Kara Dawson, Ph.D.

Kara Dawson, Ph.D.

Professor of Educational Technology

College of Education

2013 Awardee

Kara Dawson’s research focuses on the ways educational technologies influence teaching and learning within the contexts of K-12 education and online post-secondary environments.

Much of Dawson’s K-12 research has focused on studying the impact of Title II-D Enhancing Education through Technology (EETT) competitive funding on student achievement, teaching practices, and student use of technology. This research has involved nearly 1800 teachers in 298 schools within 33 Florida districts. Her work has shown the importance of context in technology integration research and demonstrates that changes in technology integration practices are possible within a short time frame. However, these practices do not necessarily change the way content is taught, suggesting a need for increased collaboration between educational technologists, content specialists, and teachers. Dawson’s work also highlights the importance of information communication (ICT) literacy for teachers and students.

In addition, Dawson’s work underscores the importance of providing teachers with scaffolds to support their thinking about technology integration. The primary scaffold used in the EETT work was the action research process. Her work with action research and technology integration led to an invitation to deliver and study a two-year program of action research professional development for virtual educators. This was the first time action research was used as a professional development strategy in a virtual school. The research provides important insights into the priorities and practices of virtual school educators and offers a model for how such professional development can be a catalyst for change for individual virtual educators and virtual organizations.

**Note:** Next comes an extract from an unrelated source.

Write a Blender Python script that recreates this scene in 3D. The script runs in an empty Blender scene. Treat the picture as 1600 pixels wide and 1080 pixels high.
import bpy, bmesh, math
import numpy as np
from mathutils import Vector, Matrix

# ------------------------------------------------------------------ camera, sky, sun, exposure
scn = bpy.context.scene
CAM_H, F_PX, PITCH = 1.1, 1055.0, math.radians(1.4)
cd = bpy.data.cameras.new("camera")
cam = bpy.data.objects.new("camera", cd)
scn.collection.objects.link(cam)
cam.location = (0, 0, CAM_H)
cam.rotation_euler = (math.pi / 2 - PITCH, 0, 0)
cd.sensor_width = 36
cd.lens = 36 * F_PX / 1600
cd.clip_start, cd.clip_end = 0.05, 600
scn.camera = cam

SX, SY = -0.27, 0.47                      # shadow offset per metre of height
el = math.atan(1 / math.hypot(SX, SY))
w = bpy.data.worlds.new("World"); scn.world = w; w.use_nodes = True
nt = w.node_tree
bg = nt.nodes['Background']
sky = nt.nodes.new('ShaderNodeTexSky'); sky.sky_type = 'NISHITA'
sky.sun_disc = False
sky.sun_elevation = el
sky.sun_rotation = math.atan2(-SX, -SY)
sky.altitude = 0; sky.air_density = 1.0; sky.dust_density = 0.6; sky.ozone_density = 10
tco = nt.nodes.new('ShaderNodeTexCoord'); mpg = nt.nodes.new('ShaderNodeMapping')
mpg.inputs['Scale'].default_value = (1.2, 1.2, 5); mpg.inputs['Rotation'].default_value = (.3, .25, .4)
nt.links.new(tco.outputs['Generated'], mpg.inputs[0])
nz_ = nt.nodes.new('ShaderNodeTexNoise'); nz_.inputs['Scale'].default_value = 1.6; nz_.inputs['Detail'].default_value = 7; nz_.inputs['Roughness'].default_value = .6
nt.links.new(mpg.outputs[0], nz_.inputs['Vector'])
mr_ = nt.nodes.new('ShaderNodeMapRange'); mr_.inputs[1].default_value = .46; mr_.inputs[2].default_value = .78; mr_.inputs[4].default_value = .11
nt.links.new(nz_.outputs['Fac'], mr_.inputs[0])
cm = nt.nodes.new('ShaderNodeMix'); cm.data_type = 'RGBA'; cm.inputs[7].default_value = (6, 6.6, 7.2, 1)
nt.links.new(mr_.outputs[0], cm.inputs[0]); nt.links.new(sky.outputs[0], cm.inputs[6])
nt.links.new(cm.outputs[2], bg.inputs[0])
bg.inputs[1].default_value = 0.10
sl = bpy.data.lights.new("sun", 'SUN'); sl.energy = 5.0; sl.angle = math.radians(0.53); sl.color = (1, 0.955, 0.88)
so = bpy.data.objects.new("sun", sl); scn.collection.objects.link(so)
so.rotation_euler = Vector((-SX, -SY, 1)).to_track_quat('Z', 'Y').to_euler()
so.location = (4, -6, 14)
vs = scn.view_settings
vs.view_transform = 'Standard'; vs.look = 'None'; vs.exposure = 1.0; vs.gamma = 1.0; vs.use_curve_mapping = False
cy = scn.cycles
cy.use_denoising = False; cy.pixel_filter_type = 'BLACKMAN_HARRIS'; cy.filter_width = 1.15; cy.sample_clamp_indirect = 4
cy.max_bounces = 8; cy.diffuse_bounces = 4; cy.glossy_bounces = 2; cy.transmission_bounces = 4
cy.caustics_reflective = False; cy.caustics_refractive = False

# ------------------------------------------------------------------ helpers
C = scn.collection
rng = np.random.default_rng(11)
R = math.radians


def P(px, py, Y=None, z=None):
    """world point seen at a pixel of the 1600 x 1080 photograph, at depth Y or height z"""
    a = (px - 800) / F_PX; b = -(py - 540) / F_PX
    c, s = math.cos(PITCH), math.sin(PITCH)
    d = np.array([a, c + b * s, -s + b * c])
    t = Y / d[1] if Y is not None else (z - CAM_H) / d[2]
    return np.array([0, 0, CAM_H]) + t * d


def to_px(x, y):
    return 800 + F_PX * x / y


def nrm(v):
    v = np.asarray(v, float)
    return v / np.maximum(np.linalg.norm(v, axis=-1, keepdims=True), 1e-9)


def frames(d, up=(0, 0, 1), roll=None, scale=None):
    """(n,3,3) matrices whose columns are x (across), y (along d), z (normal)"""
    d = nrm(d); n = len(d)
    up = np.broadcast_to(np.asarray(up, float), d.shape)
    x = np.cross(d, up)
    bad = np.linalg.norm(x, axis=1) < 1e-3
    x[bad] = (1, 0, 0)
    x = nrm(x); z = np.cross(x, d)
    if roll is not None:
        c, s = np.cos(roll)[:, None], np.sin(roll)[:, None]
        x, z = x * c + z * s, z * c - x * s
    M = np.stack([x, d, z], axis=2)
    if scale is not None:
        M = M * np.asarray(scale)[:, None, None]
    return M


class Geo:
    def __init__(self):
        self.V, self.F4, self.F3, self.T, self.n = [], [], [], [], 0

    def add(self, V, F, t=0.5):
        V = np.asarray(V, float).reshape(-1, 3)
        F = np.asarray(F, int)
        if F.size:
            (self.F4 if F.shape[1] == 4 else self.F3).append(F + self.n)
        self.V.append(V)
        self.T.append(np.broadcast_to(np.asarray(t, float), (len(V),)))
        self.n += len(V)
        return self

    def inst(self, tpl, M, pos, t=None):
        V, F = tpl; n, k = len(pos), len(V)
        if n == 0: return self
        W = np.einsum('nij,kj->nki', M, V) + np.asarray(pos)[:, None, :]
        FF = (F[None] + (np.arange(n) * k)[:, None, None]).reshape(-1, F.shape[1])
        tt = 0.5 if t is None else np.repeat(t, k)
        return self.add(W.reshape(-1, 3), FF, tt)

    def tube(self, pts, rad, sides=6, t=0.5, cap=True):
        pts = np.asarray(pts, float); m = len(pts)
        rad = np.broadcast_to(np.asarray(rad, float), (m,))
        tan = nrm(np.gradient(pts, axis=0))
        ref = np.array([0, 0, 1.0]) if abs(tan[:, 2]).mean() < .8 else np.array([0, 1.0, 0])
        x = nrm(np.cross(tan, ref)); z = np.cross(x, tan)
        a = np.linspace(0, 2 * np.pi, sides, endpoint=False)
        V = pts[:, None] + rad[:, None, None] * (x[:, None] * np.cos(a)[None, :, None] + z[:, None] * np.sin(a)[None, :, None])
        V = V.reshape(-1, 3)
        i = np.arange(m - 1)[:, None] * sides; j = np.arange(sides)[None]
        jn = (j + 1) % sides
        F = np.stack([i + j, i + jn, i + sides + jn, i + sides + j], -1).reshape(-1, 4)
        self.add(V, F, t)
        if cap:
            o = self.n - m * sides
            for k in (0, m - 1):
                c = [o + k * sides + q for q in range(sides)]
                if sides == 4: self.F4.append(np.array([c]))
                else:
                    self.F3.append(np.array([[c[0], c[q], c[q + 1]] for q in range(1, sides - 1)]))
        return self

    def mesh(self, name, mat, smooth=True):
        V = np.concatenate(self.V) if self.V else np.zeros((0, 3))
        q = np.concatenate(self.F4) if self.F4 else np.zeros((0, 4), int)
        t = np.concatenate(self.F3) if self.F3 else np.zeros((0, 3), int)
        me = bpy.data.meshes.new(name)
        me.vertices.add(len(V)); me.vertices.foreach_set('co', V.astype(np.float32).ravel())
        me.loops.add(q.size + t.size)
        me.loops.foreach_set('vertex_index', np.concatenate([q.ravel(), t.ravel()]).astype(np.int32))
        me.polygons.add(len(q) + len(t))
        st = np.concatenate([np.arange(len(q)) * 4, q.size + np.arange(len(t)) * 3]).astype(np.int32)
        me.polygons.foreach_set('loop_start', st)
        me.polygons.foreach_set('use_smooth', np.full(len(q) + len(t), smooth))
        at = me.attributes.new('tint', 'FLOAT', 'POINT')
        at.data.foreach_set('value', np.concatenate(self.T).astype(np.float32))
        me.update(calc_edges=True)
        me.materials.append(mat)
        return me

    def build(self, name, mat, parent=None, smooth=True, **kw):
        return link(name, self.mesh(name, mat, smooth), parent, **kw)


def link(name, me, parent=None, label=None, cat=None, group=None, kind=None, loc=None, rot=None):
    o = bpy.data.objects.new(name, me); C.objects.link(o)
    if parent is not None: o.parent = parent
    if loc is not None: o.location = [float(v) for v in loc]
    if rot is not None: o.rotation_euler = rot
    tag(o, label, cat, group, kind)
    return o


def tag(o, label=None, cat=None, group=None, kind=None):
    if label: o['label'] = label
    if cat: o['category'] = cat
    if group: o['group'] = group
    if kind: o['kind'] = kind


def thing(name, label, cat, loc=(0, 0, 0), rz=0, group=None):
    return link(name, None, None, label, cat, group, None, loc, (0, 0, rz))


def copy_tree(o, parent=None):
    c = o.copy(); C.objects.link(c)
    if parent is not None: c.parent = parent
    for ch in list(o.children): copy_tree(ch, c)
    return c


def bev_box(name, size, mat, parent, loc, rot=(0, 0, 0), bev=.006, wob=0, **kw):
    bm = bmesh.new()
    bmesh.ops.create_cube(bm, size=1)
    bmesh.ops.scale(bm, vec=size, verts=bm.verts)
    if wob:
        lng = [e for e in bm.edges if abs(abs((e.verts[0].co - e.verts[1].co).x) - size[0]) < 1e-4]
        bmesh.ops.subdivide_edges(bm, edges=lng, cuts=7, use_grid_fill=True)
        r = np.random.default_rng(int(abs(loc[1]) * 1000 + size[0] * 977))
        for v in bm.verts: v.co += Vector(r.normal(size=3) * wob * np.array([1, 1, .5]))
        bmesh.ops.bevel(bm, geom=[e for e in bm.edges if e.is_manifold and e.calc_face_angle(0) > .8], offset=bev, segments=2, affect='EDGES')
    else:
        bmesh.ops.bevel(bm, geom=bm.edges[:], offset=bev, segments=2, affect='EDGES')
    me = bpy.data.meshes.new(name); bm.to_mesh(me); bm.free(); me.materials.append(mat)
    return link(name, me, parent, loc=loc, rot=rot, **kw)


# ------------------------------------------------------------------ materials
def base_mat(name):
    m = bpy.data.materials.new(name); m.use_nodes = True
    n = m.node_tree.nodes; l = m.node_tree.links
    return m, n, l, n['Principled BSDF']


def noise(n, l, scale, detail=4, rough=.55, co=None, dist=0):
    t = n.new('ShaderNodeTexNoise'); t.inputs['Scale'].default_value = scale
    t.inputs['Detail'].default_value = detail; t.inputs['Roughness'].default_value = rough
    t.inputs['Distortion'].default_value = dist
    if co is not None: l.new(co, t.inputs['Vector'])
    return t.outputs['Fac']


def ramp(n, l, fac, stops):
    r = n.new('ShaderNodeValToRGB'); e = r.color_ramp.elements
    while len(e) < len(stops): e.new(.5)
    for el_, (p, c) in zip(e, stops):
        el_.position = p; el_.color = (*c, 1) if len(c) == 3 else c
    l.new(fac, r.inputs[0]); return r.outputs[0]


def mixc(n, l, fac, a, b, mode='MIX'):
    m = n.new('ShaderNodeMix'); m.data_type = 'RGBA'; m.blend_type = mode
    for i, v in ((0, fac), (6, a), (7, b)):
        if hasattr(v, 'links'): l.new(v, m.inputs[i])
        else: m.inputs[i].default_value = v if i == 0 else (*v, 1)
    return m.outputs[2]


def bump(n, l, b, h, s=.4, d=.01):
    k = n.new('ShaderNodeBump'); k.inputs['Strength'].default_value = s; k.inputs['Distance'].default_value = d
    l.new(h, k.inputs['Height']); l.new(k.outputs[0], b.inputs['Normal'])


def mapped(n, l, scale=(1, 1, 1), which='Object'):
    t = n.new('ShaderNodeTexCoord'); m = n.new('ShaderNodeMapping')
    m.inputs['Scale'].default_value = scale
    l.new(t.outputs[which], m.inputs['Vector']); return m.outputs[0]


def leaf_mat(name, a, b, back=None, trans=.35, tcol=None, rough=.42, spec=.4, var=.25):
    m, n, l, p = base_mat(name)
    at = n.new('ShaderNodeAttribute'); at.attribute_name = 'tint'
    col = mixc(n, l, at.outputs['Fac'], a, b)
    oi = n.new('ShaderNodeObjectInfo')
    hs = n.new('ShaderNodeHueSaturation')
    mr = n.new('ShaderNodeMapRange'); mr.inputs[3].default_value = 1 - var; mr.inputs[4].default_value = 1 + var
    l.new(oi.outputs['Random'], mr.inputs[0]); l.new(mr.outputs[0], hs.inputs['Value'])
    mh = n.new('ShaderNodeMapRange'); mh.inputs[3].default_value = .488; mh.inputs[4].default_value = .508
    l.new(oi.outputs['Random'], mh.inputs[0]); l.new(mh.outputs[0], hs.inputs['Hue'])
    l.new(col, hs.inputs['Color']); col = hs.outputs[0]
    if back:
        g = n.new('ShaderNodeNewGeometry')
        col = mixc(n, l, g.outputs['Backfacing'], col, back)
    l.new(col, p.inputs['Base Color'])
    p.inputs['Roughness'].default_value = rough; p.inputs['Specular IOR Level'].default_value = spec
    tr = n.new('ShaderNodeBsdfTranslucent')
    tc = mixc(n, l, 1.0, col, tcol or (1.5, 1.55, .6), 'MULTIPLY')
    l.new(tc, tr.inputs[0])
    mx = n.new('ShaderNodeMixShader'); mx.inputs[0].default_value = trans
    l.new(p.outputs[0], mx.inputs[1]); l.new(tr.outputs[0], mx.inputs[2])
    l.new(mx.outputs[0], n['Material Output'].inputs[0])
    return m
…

Dawson co-taught the College of Education’s first completely Internet-based online course. Since that time, she has developed three online programs that serve as the context for her research in post-secondary environments. She has collaborated with her colleagues to carefully design and research her programs. Dawson has also studied many important and under-researched areas related to online programs, including impact on student professional growth and advancement, administrative, technical and social supports required for online students, community building in online programs, and critical thinking in online environments.